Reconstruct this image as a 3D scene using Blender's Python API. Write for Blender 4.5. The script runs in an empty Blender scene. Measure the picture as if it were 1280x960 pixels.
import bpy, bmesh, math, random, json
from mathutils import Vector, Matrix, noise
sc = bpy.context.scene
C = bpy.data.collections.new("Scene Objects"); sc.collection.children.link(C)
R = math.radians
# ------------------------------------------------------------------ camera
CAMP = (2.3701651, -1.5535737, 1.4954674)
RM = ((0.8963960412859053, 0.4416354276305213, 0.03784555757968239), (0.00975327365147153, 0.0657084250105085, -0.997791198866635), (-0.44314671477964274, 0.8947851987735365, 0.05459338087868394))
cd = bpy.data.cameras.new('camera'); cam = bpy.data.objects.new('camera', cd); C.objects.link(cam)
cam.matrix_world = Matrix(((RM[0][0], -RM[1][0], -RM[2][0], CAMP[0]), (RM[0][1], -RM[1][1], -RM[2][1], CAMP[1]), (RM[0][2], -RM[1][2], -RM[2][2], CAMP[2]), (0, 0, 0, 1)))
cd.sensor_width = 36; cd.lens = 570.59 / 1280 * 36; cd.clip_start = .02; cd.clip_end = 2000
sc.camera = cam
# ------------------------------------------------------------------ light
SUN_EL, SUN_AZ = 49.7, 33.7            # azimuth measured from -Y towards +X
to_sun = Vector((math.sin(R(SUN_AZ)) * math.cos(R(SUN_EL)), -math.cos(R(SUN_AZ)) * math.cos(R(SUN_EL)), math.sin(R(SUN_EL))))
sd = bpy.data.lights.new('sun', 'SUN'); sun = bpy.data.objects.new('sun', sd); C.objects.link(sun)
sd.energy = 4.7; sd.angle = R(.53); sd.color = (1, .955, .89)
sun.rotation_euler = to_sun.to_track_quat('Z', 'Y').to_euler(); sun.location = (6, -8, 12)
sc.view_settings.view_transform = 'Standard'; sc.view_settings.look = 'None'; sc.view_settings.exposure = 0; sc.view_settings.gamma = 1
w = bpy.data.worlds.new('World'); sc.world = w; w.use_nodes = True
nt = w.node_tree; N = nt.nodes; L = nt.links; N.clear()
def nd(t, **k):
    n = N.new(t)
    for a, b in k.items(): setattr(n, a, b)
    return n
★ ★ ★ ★
### Problem description
Type out the full listing again, exactly as given.

### Result
Reconstruct this image as a 3D scene using Blender's Python API. Write for Blender 4.5. The script runs in an empty Blender scene. Measure the picture as if it were 1280x960 pixels.
import bpy, bmesh, math, random, json
from mathutils import Vector, Matrix, noise
sc = bpy.context.scene
C = bpy.data.collections.new("Scene Objects"); sc.collection.children.link(C)
R = math.radians
# ------------------------------------------------------------------ camera
CAMP = (2.3701651, -1.5535737, 1.4954674)
RM = ((0.8963960412859053, 0.4416354276305213, 0.03784555757968239), (0.00975327365147153, 0.0657084250105085, -0.997791198866635), (-0.44314671477964274, 0.8947851987735365, 0.05459338087868394))
cd = bpy.data.cameras.new('camera'); cam = bpy.data.objects.new('camera', cd); C.objects.link(cam)
cam.matrix_world = Matrix(((RM[0][0], -RM[1][0], -RM[2][0], CAMP[0]), (RM[0][1], -RM[1][1], -RM[2][1], CAMP[1]), (RM[0][2], -RM[1][2], -RM[2][2], CAMP[2]), (0, 0, 0, 1)))
cd.sensor_width = 36; cd.lens = 570.59 / 1280 * 36; cd.clip_start = .02; cd.clip_end = 2000
sc.camera = cam
# ------------------------------------------------------------------ light
SUN_EL, SUN_AZ = 49.7, 33.7            # azimuth measured from -Y towards +X
to_sun = Vector((math.sin(R(SUN_AZ)) * math.cos(R(SUN_EL)), -math.cos(R(SUN_AZ)) * math.cos(R(SUN_EL)), math.sin(R(SUN_EL))))
sd = bpy.data.lights.new('sun', 'SUN'); sun = bpy.data.objects.new('sun', sd); C.objects.link(sun)
sd.energy = 4.7; sd.angle = R(.53); sd.color = (1, .955, .89)
sun.rotation_euler = to_sun.to_track_quat('Z', 'Y').to_euler(); sun.location = (6, -8, 12)
sc.view_settings.view_transform = 'Standard'; sc.view_settings.look = 'None'; sc.view_settings.exposure = 0; sc.view_settings.gamma = 1
w = bpy.data.worlds.new('World'); sc.world = w; w.use_nodes = True
nt = w.node_tree; N = nt.nodes; L = nt.links; N.clear()
def nd(t, **k):
    n = N.new(t)
    for a, b in k.items(): setattr(n, a, b)
    return n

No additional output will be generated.